3. VLAN 30 (Internet of Things)

Limits smart home and streaming ecosystems strictly to public content delivery networks and local streaming boundaries.

  • Rule 301: PERMIT | Source: VLAN30_Subnet (10.0.30.0/24) | Destination: Plex_Server_IP (10.0.20.X) | Protocol: TCP | Port: 32400
  • Rule 302: PERMIT | Source: VLAN30_Subnet (10.0.30.0/24) | Destination: WAN (Internet) | Protocol: ANY
  • Rule 303: DROP | Source: VLAN30_Subnet (10.0.30.0/24) | Destination: ANY Internal Subnets

4. VLAN 40 (Isolated Guest Network)

  • Rule 401: PERMIT | Source: VLAN40_Subnet (10.0.40.0/24) | Destination: WAN (Internet) | Protocol: Web Standard (HTTP/HTTPS, DNS)
  • Rule 402: DROP | Source: VLAN40_Subnet (10.0.40.0/24) | Destination: ANY Internal Subnets

WAN Edge Inbound Rules (Port Forwarding)

Because this architecture funnels all external client requests through a centralized NGINX reverse proxy, your perimeter gateway's external WAN interface must enforce a strict default-deny posture.

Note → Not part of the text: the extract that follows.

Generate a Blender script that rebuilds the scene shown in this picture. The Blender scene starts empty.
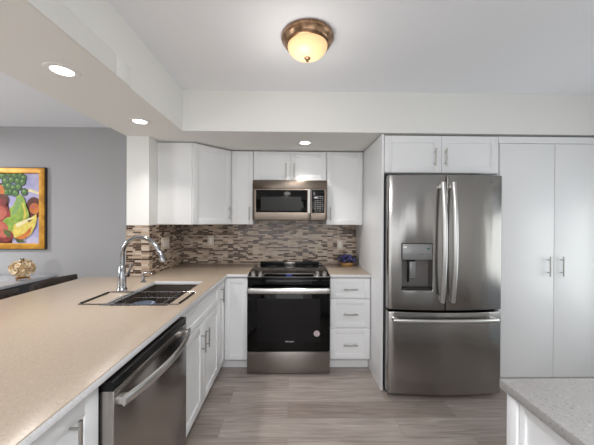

In your router's Port Forwarding / NAT Virtual Server configuration interface, implement the following mappings:

Rule Identifier Protocol External WAN Port Destination Host (VLAN 20 DMZ) Internal Destination Port Operational Purpose
Rule P-01 (HTTPS) TCP 443 NGINX_Proxy_IP (10.0.20.X) 443 Secure External Ingress / SSL-TLS Terminated Traffic
Rule P-02 (HTTP) TCP 80 NGINX_Proxy_IP (10.0.20.X) 80 HTTP-to-HTTPS Redirection & Automated Let's Encrypt TLS Challenges
Default Inbound ANY ANY ANY ANY DROP / SILENTLY IGNORE (Stealth Mode)

Architectural Security Considerations

1. Enforcement of Stealth Mode

Ensure that the default action for unmapped ports is explicitly configured to Drop rather than Reject. A “Reject” action forces your gateway to respond with an ICMP Port Unreachable packet, confirming to malicious automated scanners that a valid routing asset exists. A “Drop” action silently discards the packets, ensuring your perimeter remains invisible (Stealth Mode).

2. Let's Encrypt HTTP-01 vs. DNS-01 Challenges

While Rule P-02 (Port 80) is structurally required if you utilize Certbot's standard HTTP-01 challenge, it does expose a plain-text listening port.

Architectural Recommendation: If your DNS provider supports API integration (e.g., Cloudflare, Route 53), pivot to a DNS-01 TXT record challenge inside your Certbot Configuration. This allows Certbot to validate domain ownership out-of-band, allowing you to completely delete Rule P-02 and close Port 80 permanently.